Diffracting Diffraction: Cutting Together-Apart

Diffraction owes as much to a thick legacy of feminist theorizing about difference as it does to physics. As such, I want to begin by re-turning – not by returning as in reflecting on or going back to a past that was, but re-turning as in turning it over and over again – iteratively intra-acting, re-diffracting, diffracting anew, in the making of new temporalities (spacetimematterings), new diffraction patterns. We might imagine re-turning as a multiplicity of processes, such as the kinds earthworms revel in while helping to make compost or otherwise being busy at work and at play: turning the soil over and over – ingesting and excreting it, tunnelling through it, burrowing, all means of aerating the soil, allowing oxygen in, opening it up and breathing new life into it.
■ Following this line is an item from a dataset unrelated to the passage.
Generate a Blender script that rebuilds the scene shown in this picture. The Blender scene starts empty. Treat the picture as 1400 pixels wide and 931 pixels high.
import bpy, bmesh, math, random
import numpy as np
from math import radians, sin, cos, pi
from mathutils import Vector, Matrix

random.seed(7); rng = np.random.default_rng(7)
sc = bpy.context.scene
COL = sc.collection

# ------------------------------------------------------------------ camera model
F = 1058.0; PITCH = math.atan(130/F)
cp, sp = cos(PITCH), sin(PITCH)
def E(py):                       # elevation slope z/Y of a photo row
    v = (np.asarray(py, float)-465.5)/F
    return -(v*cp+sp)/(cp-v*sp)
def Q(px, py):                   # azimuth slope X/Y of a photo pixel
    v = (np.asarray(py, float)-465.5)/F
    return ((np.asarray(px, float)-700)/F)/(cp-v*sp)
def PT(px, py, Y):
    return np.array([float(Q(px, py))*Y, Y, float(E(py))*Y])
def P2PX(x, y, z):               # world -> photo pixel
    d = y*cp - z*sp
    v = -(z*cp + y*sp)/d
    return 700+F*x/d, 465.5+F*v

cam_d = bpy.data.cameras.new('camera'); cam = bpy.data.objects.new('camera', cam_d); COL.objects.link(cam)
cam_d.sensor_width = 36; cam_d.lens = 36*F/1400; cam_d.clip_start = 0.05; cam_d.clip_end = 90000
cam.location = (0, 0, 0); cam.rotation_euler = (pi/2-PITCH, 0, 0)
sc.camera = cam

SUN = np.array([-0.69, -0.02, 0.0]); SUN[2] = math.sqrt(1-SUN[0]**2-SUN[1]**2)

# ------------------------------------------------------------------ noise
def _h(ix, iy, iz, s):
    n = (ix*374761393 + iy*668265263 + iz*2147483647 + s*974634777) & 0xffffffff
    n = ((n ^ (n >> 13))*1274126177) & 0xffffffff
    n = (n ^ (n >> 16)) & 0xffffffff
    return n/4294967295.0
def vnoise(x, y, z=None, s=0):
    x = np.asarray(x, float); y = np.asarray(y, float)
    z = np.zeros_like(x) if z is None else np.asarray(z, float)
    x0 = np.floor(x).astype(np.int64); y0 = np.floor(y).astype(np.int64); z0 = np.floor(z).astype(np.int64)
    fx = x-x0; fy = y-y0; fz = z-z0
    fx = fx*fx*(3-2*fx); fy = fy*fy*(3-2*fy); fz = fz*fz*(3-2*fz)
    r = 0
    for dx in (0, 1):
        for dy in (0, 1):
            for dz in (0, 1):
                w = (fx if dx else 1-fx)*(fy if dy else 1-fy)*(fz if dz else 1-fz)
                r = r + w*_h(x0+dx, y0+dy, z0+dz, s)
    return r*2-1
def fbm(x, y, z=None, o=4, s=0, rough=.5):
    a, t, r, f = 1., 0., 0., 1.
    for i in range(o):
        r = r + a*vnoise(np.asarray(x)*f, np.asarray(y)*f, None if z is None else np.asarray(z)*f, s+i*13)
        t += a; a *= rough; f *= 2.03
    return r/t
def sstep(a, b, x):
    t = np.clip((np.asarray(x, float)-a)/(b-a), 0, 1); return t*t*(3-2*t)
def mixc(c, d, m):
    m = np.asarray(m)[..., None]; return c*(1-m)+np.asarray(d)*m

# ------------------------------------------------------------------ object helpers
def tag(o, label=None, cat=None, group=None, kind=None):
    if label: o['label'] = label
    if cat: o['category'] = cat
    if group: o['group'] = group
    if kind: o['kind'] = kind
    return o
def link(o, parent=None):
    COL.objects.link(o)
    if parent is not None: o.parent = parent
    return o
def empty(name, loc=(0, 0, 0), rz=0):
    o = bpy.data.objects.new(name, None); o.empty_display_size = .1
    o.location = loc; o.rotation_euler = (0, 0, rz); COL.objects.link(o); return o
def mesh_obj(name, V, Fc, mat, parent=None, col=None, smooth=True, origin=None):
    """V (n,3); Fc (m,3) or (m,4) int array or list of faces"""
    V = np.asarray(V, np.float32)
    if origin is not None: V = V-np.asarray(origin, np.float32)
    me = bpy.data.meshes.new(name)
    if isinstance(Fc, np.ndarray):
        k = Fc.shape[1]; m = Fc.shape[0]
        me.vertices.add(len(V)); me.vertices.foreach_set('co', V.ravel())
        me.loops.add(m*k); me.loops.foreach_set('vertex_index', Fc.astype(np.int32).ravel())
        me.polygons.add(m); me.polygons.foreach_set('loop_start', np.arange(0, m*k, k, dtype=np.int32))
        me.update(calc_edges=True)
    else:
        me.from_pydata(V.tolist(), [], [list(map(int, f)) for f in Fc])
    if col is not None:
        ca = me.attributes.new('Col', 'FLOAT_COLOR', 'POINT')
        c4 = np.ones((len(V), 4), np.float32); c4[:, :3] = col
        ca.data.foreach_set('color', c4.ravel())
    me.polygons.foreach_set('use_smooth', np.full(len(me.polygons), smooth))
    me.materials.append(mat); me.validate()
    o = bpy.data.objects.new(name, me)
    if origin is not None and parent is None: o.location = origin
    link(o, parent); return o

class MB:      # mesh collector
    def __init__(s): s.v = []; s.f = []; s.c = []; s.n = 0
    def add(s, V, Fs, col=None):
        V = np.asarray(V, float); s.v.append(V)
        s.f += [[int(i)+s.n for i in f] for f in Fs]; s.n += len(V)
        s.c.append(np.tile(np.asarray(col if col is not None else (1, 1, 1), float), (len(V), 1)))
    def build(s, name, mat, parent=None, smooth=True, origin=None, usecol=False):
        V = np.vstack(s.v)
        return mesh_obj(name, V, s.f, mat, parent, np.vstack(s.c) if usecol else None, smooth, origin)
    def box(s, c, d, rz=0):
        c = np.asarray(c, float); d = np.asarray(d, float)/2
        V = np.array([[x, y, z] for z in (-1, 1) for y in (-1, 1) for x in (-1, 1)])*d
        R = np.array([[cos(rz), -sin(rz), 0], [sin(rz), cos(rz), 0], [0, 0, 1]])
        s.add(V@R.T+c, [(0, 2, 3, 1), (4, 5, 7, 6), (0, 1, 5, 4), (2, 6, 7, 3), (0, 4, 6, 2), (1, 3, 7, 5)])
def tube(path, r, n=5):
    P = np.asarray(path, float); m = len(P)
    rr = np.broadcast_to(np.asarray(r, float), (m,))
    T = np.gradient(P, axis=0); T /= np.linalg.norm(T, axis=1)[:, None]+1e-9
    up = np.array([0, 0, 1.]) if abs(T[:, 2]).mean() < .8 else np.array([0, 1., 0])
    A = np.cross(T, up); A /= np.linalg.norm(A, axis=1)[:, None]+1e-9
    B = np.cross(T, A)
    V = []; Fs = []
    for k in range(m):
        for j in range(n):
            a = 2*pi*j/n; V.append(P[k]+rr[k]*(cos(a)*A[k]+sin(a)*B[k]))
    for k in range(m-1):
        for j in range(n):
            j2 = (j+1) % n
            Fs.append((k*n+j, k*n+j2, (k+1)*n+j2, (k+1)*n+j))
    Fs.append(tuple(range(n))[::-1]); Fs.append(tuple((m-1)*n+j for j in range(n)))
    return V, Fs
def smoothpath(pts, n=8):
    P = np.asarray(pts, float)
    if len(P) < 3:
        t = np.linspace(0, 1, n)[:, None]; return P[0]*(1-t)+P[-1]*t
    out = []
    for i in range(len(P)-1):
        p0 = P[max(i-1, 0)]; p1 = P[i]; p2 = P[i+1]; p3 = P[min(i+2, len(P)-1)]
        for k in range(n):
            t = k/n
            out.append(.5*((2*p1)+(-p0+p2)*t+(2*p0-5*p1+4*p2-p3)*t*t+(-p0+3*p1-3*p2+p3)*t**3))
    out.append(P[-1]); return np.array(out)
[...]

It might seem a bit odd to enlist an organic metaphor to talk about diffraction, an optical phenomenon that might seem lifeless. But diffraction is not only a lively affair, but one that troubles dichotomies, including some of the most sedimented and stabilized/stabilizing binaries, such as organic/ inorganic and animate/inanimate. Indeed, the quantum understanding of diffraction troubles the very notion of dicho-tomy – cutting into two – as a singular act of absolute differentiation, fracturing this from that, now from then.